-- START --

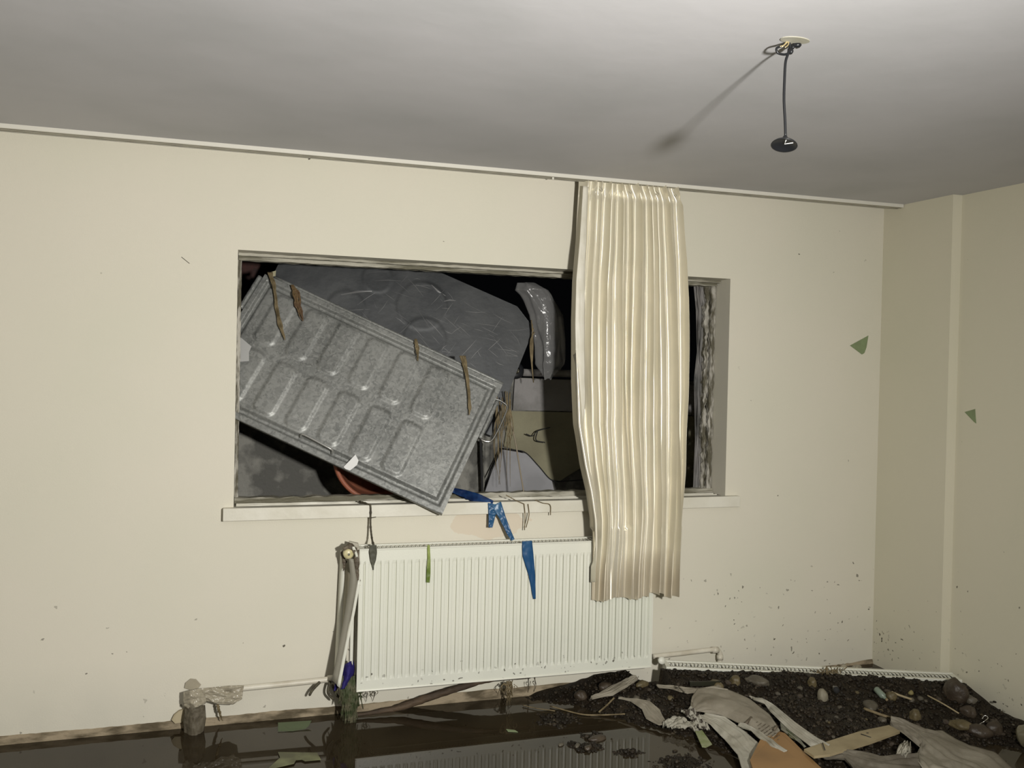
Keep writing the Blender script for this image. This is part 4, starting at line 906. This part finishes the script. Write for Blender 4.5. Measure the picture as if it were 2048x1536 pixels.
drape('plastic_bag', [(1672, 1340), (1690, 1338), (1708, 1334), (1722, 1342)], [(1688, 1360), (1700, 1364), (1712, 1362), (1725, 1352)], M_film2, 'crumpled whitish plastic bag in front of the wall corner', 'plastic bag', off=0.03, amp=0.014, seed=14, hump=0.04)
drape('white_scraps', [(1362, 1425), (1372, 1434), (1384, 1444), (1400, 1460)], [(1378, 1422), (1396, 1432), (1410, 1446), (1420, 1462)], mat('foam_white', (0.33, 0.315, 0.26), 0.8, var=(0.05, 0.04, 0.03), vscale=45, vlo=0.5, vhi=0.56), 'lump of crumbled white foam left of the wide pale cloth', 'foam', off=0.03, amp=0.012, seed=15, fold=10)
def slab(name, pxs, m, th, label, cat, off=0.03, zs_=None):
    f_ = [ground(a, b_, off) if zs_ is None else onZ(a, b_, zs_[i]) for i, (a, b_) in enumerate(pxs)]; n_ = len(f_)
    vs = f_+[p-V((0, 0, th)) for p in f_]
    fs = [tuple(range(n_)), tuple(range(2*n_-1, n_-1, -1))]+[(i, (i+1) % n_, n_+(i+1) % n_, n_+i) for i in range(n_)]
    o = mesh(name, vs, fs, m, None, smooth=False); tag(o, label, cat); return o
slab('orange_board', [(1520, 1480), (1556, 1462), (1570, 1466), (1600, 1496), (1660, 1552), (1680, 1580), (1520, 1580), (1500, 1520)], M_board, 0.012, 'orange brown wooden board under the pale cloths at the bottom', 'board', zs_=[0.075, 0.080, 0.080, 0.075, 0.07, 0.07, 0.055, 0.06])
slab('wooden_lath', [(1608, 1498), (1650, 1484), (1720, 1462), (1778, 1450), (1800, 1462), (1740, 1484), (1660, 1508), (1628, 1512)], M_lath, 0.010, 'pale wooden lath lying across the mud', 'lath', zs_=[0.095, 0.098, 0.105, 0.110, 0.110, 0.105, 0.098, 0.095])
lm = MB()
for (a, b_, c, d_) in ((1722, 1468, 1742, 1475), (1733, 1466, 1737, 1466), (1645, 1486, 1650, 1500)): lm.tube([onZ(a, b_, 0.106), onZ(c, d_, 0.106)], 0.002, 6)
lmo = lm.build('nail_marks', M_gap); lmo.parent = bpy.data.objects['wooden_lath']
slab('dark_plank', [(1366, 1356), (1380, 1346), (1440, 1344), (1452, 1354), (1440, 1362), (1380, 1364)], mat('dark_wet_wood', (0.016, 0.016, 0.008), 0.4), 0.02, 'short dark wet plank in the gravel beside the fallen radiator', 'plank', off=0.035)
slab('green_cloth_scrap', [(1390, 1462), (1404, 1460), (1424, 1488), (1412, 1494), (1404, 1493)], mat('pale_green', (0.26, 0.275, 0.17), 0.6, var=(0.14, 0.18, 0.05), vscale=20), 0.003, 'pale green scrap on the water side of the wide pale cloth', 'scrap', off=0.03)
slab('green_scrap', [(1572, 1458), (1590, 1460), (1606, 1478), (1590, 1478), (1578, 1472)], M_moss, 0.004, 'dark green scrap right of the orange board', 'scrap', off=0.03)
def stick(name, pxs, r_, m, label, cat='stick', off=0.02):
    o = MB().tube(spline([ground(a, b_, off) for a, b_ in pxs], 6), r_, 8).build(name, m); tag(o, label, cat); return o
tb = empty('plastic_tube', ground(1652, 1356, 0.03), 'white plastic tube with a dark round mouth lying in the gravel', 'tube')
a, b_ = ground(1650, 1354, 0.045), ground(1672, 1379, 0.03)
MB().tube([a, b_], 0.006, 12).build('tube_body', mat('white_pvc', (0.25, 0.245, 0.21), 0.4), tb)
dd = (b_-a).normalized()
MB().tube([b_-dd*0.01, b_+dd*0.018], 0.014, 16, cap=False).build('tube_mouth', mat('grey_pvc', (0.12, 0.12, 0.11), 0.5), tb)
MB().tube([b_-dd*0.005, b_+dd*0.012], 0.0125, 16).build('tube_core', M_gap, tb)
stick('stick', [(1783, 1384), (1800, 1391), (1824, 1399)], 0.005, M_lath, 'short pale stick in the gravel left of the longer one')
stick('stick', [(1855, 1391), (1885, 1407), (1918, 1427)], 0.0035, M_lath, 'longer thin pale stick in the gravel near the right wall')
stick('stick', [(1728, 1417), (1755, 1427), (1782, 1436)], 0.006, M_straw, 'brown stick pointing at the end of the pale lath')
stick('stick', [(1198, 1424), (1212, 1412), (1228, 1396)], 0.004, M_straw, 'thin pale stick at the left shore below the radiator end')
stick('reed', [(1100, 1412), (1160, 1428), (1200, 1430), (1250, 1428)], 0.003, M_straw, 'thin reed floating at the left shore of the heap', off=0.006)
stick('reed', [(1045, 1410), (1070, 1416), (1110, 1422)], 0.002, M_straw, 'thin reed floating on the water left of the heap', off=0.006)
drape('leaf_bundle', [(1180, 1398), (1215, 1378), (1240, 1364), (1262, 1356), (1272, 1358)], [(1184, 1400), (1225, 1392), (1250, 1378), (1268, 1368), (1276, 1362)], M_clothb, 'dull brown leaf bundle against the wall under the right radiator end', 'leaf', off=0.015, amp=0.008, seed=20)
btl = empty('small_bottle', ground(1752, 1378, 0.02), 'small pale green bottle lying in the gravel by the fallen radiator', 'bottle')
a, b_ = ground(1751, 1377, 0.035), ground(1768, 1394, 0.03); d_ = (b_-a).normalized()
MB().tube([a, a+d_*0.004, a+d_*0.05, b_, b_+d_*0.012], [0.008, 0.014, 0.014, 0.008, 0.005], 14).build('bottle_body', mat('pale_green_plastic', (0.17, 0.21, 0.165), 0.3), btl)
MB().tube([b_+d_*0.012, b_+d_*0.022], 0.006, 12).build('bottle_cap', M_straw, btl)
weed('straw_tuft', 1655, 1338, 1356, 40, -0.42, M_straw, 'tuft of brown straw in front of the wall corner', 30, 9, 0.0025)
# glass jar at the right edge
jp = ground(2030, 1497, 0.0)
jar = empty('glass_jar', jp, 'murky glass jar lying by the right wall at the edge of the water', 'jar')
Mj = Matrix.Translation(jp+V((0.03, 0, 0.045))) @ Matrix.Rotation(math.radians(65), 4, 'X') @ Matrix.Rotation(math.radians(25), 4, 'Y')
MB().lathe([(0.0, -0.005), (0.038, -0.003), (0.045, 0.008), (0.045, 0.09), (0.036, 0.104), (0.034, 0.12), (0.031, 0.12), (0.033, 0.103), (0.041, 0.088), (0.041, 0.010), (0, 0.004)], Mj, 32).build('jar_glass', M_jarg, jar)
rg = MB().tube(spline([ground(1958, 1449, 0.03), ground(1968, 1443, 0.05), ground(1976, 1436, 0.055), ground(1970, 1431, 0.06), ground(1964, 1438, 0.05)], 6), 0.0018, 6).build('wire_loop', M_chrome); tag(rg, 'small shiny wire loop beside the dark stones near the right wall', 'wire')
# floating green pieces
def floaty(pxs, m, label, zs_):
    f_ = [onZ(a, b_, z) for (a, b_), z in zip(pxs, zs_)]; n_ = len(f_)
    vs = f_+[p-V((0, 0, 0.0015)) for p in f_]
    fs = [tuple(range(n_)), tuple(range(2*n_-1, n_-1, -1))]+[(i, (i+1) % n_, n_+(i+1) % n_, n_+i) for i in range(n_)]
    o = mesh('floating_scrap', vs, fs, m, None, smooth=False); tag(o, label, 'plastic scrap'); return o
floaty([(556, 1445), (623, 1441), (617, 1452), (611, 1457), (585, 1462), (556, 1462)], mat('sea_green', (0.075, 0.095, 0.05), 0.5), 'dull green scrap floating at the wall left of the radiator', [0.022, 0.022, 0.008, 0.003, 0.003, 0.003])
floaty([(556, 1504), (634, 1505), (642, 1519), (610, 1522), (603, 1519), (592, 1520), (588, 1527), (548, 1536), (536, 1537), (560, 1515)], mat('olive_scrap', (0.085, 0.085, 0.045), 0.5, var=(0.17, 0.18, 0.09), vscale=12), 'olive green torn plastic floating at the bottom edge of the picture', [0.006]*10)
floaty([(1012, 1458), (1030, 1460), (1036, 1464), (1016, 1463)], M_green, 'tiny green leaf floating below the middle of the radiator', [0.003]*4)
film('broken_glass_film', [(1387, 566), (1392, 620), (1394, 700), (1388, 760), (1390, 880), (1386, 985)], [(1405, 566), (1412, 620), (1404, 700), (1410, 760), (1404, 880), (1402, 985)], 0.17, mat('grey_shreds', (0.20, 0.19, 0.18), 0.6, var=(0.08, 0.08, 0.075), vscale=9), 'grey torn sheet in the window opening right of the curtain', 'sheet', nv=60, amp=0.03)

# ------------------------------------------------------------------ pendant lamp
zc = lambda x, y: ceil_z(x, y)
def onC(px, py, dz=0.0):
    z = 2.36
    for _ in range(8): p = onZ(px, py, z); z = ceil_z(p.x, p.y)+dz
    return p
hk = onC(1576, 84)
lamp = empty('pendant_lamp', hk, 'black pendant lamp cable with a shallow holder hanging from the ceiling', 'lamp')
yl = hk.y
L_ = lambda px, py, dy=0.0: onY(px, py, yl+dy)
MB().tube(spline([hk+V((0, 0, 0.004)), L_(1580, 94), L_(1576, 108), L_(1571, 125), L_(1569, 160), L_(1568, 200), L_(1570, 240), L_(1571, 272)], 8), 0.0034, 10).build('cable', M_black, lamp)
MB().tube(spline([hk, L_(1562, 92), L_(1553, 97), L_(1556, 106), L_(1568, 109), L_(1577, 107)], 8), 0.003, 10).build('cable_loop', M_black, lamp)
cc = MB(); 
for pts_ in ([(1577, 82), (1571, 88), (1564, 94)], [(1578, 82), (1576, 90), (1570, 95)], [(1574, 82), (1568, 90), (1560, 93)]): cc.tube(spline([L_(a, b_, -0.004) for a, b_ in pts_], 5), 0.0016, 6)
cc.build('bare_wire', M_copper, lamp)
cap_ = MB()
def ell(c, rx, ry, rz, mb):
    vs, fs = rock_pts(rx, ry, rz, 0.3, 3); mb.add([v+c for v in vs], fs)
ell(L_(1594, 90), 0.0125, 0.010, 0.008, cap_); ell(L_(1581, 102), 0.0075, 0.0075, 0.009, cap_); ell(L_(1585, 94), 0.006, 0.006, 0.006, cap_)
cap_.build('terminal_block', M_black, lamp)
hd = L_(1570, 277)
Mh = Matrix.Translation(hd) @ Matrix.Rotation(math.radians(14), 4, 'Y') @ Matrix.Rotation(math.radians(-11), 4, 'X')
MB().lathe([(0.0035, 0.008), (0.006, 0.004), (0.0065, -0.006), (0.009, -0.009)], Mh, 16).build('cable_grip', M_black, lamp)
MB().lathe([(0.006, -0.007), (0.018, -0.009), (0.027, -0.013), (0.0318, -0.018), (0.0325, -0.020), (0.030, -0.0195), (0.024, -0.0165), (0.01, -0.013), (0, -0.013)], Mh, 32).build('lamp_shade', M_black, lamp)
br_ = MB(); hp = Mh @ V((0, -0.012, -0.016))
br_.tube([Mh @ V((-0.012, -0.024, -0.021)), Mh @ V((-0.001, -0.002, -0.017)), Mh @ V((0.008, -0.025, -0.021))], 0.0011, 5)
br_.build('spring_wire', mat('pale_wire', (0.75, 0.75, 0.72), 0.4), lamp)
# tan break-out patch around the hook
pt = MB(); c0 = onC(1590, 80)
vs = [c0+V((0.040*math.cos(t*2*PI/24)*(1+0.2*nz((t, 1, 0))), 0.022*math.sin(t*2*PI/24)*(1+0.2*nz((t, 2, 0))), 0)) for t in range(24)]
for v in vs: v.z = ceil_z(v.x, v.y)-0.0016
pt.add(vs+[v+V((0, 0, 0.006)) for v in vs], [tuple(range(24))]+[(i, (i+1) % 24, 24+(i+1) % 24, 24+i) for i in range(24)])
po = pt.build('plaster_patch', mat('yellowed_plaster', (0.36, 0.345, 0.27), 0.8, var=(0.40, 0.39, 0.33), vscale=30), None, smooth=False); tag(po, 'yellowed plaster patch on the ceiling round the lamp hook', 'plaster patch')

-- END --
-- START --

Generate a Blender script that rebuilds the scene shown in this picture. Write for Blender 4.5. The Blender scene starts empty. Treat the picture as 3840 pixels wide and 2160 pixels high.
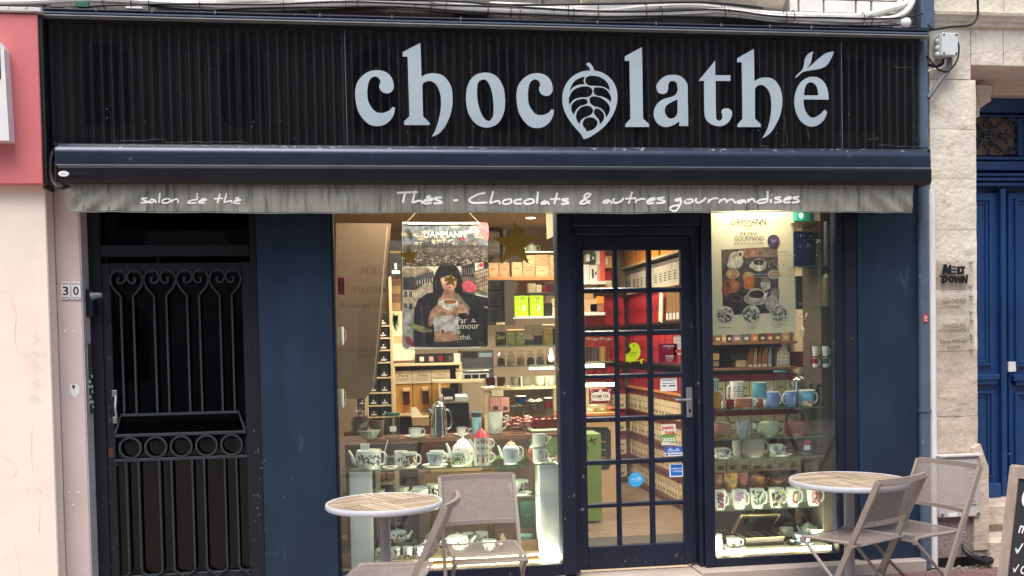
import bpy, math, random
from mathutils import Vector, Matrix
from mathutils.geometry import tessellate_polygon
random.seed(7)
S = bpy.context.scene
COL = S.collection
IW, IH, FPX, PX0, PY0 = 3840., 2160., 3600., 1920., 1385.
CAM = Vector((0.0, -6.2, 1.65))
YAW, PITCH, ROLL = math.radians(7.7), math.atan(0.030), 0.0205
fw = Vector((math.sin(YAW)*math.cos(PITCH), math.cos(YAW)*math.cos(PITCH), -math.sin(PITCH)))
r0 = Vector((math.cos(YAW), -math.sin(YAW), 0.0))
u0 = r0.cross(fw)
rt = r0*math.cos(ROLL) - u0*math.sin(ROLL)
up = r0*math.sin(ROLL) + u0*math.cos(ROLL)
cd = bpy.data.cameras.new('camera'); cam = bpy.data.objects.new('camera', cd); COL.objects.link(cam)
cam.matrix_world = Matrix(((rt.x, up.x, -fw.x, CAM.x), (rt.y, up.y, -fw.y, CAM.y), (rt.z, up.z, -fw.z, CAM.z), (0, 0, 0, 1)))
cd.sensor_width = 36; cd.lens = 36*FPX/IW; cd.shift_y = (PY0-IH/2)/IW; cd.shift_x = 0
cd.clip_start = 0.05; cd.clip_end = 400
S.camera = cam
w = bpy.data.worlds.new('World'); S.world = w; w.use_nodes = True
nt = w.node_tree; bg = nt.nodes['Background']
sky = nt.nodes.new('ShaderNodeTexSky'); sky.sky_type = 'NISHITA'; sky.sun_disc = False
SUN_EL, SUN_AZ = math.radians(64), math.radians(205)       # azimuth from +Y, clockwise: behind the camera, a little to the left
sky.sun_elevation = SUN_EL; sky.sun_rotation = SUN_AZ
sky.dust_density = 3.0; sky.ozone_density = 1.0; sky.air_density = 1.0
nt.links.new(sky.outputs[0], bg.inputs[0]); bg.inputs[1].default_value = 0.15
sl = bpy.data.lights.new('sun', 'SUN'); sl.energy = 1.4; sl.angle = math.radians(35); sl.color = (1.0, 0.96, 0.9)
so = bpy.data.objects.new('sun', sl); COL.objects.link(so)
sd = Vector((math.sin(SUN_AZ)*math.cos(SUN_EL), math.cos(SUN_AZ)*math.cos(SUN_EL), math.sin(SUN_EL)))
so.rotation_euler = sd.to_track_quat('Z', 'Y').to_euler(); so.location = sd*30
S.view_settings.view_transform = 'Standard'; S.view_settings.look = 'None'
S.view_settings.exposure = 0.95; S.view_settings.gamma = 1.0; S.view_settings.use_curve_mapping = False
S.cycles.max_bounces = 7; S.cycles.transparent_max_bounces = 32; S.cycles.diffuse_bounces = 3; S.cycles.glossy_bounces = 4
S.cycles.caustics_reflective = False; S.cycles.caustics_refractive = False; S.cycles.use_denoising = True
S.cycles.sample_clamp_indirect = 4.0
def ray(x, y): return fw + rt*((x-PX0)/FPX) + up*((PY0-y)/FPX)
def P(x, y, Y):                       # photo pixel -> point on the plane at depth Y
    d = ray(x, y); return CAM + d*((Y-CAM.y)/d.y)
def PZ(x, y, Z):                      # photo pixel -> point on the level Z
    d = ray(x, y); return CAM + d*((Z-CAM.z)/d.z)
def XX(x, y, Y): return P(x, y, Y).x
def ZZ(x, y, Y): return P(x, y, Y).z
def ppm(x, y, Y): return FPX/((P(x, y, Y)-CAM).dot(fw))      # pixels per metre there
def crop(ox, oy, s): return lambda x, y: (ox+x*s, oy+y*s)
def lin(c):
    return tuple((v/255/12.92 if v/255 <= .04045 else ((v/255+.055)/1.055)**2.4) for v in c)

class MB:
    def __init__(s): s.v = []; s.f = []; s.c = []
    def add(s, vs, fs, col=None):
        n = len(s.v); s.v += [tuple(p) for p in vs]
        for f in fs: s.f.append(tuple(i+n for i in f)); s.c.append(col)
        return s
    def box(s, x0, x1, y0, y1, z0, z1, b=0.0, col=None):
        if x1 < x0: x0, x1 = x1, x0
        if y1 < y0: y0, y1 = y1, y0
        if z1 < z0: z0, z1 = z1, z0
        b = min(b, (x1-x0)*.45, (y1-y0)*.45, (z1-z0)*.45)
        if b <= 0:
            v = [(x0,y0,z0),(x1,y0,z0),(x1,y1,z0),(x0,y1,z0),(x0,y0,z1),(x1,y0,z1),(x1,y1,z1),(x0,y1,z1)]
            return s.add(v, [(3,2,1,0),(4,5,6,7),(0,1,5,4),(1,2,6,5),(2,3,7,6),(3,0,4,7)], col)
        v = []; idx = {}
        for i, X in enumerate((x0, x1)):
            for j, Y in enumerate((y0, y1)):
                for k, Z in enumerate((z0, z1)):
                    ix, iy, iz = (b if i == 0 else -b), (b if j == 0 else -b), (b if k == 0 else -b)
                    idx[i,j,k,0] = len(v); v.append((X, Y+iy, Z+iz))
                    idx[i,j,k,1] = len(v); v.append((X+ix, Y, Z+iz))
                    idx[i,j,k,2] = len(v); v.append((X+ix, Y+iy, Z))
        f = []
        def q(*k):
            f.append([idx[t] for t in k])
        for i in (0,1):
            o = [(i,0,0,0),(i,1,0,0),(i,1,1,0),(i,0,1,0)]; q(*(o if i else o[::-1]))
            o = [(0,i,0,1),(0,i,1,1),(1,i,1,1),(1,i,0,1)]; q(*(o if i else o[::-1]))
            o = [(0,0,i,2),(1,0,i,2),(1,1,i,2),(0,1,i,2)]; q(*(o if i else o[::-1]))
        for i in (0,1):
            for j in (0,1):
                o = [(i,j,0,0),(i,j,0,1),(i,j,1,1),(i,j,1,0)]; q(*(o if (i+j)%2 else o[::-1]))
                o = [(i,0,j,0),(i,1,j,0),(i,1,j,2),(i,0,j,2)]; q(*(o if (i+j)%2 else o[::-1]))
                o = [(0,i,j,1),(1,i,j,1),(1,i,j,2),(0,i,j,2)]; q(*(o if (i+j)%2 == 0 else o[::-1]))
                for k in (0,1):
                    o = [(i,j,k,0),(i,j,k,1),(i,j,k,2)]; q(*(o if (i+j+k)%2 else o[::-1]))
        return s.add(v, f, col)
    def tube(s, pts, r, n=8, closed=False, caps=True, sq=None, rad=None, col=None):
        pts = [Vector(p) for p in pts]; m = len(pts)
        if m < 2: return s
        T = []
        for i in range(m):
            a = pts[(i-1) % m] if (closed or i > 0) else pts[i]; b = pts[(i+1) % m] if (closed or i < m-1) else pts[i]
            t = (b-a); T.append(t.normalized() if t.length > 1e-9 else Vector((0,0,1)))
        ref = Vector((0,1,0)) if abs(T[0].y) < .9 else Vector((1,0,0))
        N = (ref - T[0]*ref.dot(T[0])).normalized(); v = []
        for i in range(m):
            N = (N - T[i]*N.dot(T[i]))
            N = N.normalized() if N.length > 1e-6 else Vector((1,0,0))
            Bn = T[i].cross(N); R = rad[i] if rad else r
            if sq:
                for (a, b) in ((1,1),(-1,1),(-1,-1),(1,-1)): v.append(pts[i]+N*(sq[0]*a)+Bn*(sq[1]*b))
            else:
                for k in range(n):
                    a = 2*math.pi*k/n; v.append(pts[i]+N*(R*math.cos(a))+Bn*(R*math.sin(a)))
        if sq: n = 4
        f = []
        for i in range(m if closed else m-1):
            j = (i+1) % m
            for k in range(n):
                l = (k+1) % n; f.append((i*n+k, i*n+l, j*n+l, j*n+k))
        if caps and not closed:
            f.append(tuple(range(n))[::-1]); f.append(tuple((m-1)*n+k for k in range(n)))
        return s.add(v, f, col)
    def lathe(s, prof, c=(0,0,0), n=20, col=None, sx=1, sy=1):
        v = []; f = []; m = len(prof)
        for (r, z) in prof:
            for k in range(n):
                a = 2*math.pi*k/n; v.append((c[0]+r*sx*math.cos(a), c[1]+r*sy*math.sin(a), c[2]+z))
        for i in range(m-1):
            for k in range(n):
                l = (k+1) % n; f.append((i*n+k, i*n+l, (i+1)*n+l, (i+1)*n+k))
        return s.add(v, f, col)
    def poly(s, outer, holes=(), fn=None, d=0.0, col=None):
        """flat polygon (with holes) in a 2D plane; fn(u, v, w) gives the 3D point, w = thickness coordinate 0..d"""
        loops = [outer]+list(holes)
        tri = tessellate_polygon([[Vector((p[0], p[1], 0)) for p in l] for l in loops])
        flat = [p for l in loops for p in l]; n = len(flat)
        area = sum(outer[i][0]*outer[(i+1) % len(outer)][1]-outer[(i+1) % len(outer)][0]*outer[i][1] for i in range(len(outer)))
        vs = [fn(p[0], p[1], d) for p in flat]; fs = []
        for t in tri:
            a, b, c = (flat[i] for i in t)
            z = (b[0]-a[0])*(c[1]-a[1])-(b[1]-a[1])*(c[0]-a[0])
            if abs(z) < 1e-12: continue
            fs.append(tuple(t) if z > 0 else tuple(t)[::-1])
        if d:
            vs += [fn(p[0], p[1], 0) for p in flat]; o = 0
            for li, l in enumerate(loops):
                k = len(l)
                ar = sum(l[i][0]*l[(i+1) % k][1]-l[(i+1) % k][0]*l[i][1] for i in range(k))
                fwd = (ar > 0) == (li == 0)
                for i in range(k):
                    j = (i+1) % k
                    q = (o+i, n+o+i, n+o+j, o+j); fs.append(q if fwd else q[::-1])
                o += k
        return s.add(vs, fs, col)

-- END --

Search the data for "scene". Copy every line that has it.

__FINAL RESULT__.
Generate a Blender script that rebuilds the scene shown in this picture. Write for Blender 4.5. The Blender scene starts empty. Treat the picture as 3840 pixels wide and 2160 pixels high.
S = bpy.context.scene